Today, hydrogen-powered flight is of great interest to the military. Hydrogen has a much smaller volume than kerosene and hydrogen-powered planes can stay in the air for much longer. The Boeing Phantom Eye is under development as a long-en-durance intelligence-gathering unmanned aerial vehicle that can cruise 65,000 feet above an area of interest for up to four days at a time without being refueled. The Phantom Eye had its first flight on June 1, 2012 but is far from operational use.

The Phantom Eye is part of a larger trend of greening the U.S. military, led by the U.S. Air Force. In January, the U.S. Environmental Protection Agency placed the Air Force on its Top 25 list of Green Power Partners.
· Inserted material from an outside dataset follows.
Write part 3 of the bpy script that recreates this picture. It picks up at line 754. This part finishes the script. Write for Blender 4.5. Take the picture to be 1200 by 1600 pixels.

The consensus is that future airplanes, including observation, fighter, bomber and cargo planes, will use hydrogen fuel.

“While Phantom Eye is important for many reasons, future [intelligence, surveillance and reconnaissance] strike and bomber programs also will benefit from the technologies we are developing and maturing for our customers,” says Darryl Davis, president of Boeing’s Phantom Works division

The Air Force more than doubled its renewable energy products in the past year to about 130 projects on 56 bases around the world, as of February. “We’ve developed a strategy we’re calling the ‘Air Force Renewable Energy Game Plan’ in which we plan to add 33 renewable energy projects on our installations during the next five years,” said Ken Gray, the chief of the Rates and Renewables Branch at the Air Force Facility Energy Center at Tyndall Air Force Base, Florida, in a statement earlier this year. “The plan would provide as much as 27% of the total Air Force electric demand in the form of renewable energy and far exceed the federal mandate of 16% renewable energy use by fiscal year 2016.”